What I really want to share in this post that is new, is how I made the train components. Notice that I didn't use craquelin at all for the train parts so I had to rely on other techniques to create a well defined, non-blobby structure.

I used metal cookie cutters as moulds for baking the chimney and blocky parts of the locomotive.
Metal cookie cutters

I chose red and black as the colours for the train as these can bake at high temperatures of 180C and above for long time without noticeable browning. In order to create pastry cases in the shape of the moulds, place the cookie cutters/moulds on perforated mat and line the sides of the mould with parchment or perforated mat. Fill the moulds till about a third full. Place another piece of perforated mat over and place a heavy tray on top. The last bit is important as the rising pastry may push the tray away, causing it to be out of shape. The black chimney piece was the result of such a happy accident 🤣. I didn't expect the pastry to rise and flatten out into a larger disc above the cylinder block below so nicely! I actually baked 2 cylinders of different sizes, thinking I could stack them for the chimney but this happy accident worked out better!


The flatbeds of the carriages are flat rectangular pieces of choux. I am glad my experiment for making these worked too! The challenge was to make the flatbeds roughly the same width as the locomotive. Piping out the choux batter the usual way will not do as the baked pieces are bound to puff up by a lot. I also only have one mould of a particular rectangle size so it is not practical to bake the flatbeds in the mould. Instead, I rolled out the batter between two teflon sheets (parchment paper will wrinkle) to thickness of about 3-4mm and froze it until firm.


Red batter rolled between teflon sheets. I use these sheets for baking chiffon sheet cakes/swiss rolls. I used a cakeboard as my work surface for ease of transport from worktable to freezer. Try not to deform the rolled out batter

I used the same mould for baking the locomotive to cut out the frozen batter. You need to try and work quickly as once the batter softens, it would not retain the cutout shape well when handled.

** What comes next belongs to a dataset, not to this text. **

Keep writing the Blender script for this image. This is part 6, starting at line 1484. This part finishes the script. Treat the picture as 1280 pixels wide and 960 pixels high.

Place the cutouts on perforated mat. You will notice that I use perforated mats to bake choux whenever I need the baked cases to have well defined shapes that are similar to the piped batter shape. Bake until dry and crisp. Baking temperature and time for this will vary as each oven is different. 

I did the same for the black batter for the roof of the locomotive. 

I piped out the other small parts like the wheels and the cow catcher.

Piped wheels

Baked pastry cases! 

I used a zester to file the contact surfaces so that they fit together nicely.

Voila! Choo choo choux train! I just glued the parts with royal icing. The locomotive has a hole at the base for filling with pastry cream. 

I made a less chocolatey version (as requested) of chocolate pastry cream lightened with whipping cream (a.k.a. Diplomat cream) for the recipient to fill the cases just before consumption. I always recommend filling pastries just before eating so that you don't have to eat soggy pastry. My recipients never complain about the extra work they have to do to fill the pastry cases themselves because I always provide extra filling and they can always pile up with more filling with each bite of the pastry if they want to, and freeze any excess to eat as ice cream or refrigerate and use it as tart fillings or bread spreads.

Thank God that this creation was very well received! I was told the guests were all amazed by it and everyone happily ate the train and all 9 dinos in one sitting!